A final section presents a “Vision for Catholic Family Life,” detailing ways to make home education truly Catholic — the well-informed catechetical précis is warmly articulated and rich in lived experience. The numerous appendices and bibliographies comprise a rich repository of suggestions and resources.

The view of Catholic home education promoted by Hahn and Hasson is eminently Church-oriented; the authors assure us that home education provides “a rich environment in which children learn about the nature of the Church as God’s Family in the context of their own family.” The arguments are consistently supported with reference to important Church documents on education and catechesis. The authors’ chapter on the spiritual and intellectual formation of teens is first-rate, as is their tough-minded analysis of the college admissions process. Their scathing critique of “outcome-based education” is superb, as are their recommendations on setting up and running homeschooling support groups.

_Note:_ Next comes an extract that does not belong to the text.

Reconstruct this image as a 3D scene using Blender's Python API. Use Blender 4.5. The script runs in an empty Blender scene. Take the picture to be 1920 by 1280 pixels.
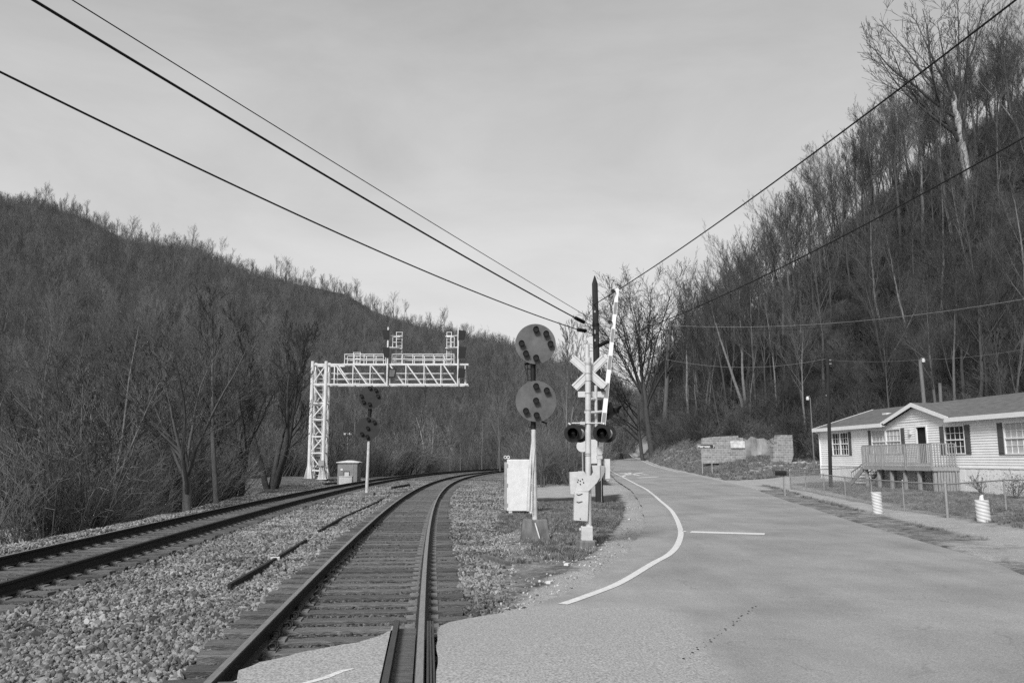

Yet in spite of all these strengths, Catholic Education: Homeward Bound neglects to show beginning homeschoolers all the options available. The book’s main shortcoming is an inability or reluctance to imagine home education scenarios which differ from those with which Hahn and Hasson are familiar. Single and working mothers, for instance, can homeschool successfully, as the authors acknowledge — though one must wait until page 2 61 before they talk about the options. The implied norm is that of home education practiced by white middle-class soccer moms, working in a well-groomed classroom, with children sitting for opening prayers and standing for the Pledge of Allegiance. Most of the hard curricular advice assumes parents plan out schedules in six-month blocks, at the least. We are told that “clutter is the enemy of efficiency,” suggesting that tidy homes as well as tidy schedules are normative. But many families learn successfully in different ways and in messier environments. It is open minds and mutual goodwill that constitute the indispensable environment for nurturing Pope John Paul’s “civilization of love” in and between our families.